Vers une régulation 
des stages

En France, près de 10 000 personnes participeraient chaque année à des stages de survie, certains ayant lieu dans la Vienne. Gérante de Panter création, l’une des premières sociétés à s’être lancée dans ce domaine, Nadia Tribaudeau observe un engouement certain pour l’activité « depuis cinq-six ans ». « La survie a été popularisée par de nombreuses émissions comme Koh-Lanta. » Le Poitevin Maxime Berthon, formateur à Panter création et ancien candidat de Koh-Lanta, confirme : 
« Les stages ne désemplissent pas. » Il accompagne de plus en plus d’urbains, plutôt « désireux de se reconnecter avec la nature » 
que soucieux de se préparer au pire. « On leur apprend à s’orienter sans boussole, à identifier les ressources naturelles, à cuisiner avec le minimum, énumère l’aventurier. On n’est pas sur des bootcamps (séances d’entraînement extrêmes), des trucs paramilitaires... » 

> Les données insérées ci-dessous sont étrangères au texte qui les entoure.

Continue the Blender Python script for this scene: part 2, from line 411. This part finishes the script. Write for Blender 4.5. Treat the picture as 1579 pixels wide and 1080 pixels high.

Un récent rapport ministériel sur la régulation des stages de survie distingue une activité qui relève de la sphère des loisirs d’une adhésion idéologique au survivalisme, mot encore connoté négativement en raison de dérives sociétales ou sectaires. C’est d’ailleurs pourquoi la Fédération des organismes de survivologie a retenu le terme de survivologie et appelé de ses vœux l’Etat à définir un cadre réglementaire à la pratique (syndicat, carte professionnelle, etc.). Pour ne plus revivre le décès d’un participant(*). « Aujourd’hui, n’importe qui peut proposer des stages, ça nécessite d’être encadré », plaide Maxime Berthon.


« Des savoirs 
qui reviennent »

S’il est conscient que « le mot fait toujours peur », Jérôme continue de se définir comme survivaliste. Sur sa page Facebook « Survivaliste 86 », il s’évertue à ne pas promouvoir « l’idéologie du bunker », mettant plutôt en avant comment devenir autosuffisant en eau, en énergie, en alimentation… Une réponse aux enjeux environnementaux. « Dans certains stages, il y a de la permaculture, précise Maxime Berthon. Ce sont des savoirs qui reviennent. » 
Le phénomène n’a pas échappé à la Ville de Poitiers qui a entamé des discussions avec le formateur en… survivologie pour proposer, à partir de l’été 2023, des stages non pas de survie mais de « débrouillardise » pour les plus petits. Pour une approche ludique de la nature.


(*)Un jeune Parisien est décédé le 11 août 2020 après avoir ingéré une plante toxique lors d’un stage dans le Morbihan.